EnvironmentScience

Protectorates not Protected: The Hassana Dome

The Hassana Dome is a unique geological formation in Giza created 100 million years ago. Although designated a natural protectorate in 1989 by Prime Ministerial Decree 946/1989, it is currently threatened by encroaching urbanization and construction works. Located in the area of Abu Rawash, 8km from the Pyramids of Giza, the geological importance of the Hassana Dome and its richness in fossils was first discovered in the mid-nineteenth century.

 
The formation’s name owes to its dome shaped hills (up to 149 meters high) and its location at the end of the Hassana Valley. The protectorate is split in two by the Cairo-Alexandria Desert Highway, which runs directly through it. Its western side is rich in chalky sedimented hills and seashells, along with plant and animal fossils dating back to the Upper Cretaceous Period.
 
With an area of just one square kilometer, the protectorate is one of Egypt's smallest. While not a well-known tourist destination, it is increasingly surrounded by urbanization and the pollution that accompanies it. The upscale New Giza housing project lies immediately at its southern border, while a network of pipelines is currently being installed along its eastern side.
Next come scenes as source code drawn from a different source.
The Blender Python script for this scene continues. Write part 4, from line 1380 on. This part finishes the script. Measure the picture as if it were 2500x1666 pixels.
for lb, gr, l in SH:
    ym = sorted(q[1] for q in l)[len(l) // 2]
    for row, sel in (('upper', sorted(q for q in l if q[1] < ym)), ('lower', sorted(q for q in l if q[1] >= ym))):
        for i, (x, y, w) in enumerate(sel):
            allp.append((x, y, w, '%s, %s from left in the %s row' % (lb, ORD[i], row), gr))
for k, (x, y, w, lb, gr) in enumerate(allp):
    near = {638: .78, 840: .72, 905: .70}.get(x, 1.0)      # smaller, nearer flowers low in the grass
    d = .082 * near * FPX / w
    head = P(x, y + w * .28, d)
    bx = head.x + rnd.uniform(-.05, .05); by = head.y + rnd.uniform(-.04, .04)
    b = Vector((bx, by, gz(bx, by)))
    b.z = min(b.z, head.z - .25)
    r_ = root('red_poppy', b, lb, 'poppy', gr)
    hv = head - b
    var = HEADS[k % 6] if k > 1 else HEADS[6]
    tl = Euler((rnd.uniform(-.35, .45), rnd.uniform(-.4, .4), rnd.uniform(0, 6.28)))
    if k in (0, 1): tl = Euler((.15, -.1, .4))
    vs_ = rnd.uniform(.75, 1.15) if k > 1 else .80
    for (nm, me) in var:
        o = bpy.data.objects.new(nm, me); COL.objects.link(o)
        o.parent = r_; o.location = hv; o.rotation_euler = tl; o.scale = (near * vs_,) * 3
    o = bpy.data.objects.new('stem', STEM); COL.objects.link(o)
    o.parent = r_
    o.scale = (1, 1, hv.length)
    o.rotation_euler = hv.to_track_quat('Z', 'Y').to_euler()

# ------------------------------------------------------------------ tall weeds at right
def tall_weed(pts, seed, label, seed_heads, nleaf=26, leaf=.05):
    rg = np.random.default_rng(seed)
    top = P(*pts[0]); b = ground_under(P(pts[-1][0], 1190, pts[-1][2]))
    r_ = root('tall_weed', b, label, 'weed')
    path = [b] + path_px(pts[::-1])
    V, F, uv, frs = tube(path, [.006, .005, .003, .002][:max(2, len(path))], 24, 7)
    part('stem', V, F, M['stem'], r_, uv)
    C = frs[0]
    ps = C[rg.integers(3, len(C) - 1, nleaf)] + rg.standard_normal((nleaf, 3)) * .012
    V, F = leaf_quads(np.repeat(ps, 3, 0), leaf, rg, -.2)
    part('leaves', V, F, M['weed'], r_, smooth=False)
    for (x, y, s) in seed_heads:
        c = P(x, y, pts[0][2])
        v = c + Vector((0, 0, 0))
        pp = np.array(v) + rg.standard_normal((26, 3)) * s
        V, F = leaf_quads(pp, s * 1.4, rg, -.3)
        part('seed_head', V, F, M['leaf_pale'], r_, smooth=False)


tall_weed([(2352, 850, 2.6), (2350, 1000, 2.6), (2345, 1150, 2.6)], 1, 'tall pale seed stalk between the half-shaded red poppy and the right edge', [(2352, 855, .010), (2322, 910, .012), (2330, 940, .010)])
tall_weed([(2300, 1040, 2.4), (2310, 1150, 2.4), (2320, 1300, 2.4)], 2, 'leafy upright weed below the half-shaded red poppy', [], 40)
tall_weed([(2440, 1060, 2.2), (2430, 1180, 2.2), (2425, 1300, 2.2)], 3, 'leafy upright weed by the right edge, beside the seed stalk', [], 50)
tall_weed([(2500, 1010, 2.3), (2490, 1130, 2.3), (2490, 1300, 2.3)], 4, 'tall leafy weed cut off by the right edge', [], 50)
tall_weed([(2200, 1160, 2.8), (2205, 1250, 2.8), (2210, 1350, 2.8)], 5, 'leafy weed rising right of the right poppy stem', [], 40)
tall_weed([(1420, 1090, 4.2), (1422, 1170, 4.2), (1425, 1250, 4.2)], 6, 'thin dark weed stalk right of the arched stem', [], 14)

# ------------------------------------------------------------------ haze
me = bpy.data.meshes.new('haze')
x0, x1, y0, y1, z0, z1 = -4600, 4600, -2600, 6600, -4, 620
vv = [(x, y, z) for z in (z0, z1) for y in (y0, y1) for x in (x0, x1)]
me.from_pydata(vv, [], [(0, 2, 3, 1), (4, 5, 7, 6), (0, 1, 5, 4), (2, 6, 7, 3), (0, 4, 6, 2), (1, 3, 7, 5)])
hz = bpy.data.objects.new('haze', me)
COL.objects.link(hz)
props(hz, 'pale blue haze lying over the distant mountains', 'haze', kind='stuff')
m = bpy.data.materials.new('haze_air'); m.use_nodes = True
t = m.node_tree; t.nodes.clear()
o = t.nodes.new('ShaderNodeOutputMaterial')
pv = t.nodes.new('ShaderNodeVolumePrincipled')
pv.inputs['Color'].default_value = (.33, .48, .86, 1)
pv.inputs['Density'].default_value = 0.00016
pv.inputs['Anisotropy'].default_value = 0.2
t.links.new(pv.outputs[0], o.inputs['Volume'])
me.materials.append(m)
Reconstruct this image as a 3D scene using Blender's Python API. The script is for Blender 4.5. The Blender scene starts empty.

Quarries operate in the vicinity and commercial farms are found along its southeast border.
 
Mohamed Qutb, the Director of the Hassana Dome Protectorate, told Al-Masry Al-Youm, "This is a purely geological protectorate. There is not much here in terms of plants, animals or wildlife." He added that the protectorate does not receive many visitors, except those interested in geology and paleontology, along with students on scientific school fieldtrips, "so the protectorate is not disturbed or polluted by visitors."
 
According to Qutb, "our principal problem here is one of solid waste disposal. Trucks carrying rubble and refuse from quarries and construction sites dump their solid waste all along the Cairo-Alexandria Desert Highway. Hotels also end up dumping their garbage here. They dump this waste along both sides of the road, on the eastern and western halves of the protectorate."
 
Indeed large slabs of concrete and stone, scrap metal, used tires, and bags filled with rubble are shamelessly dumped alongside the road. A few plastic bags can also be seen floating about the protectorate. "Thankfully this is a small protectorate, so it is relatively easy to clean and maintain" said Qutb.
 
Qutb does not consider the encroaching urbanization, construction and infrastructure works to be harming the protectorate. "They are not allowed to build anything within our borders."
 
Yet deep trenches and dozens of industrial pipes are openly laid out at the Hassana Dome Protectorate’s eastern end. A huge electric billboard screening advertisements for the New Giza housing project is perched upon a hill no further than 2km away, while bulldozers are busy digging up the earth for the expanding project.
 
The brochure distributed at the protectorate's modest office building describes the Hassana Dome as "an open-air museum." Certainly it is blessed with a diversity of fossilized plants and animals, as well as the remains of prehistoric coral reefs and seashells attributed to the presence of the Tethys Sea, the Mediterranean’s predecessor.
 
The geological richness of the area known as Hassana Dome was first discovered by French engineer Gustave Le Febrve, who was commissioned by Mohamed Ali Pasha in 1839 to survey the area around the Pyramids of Giza. To someone who is neither a geologist nor a palaeontologist there may not be much to see here—indeed it looks like an ordinary plot of desert with hills–but to specialists the Hassana Dome truly does resemble an open-air prehistoric museum.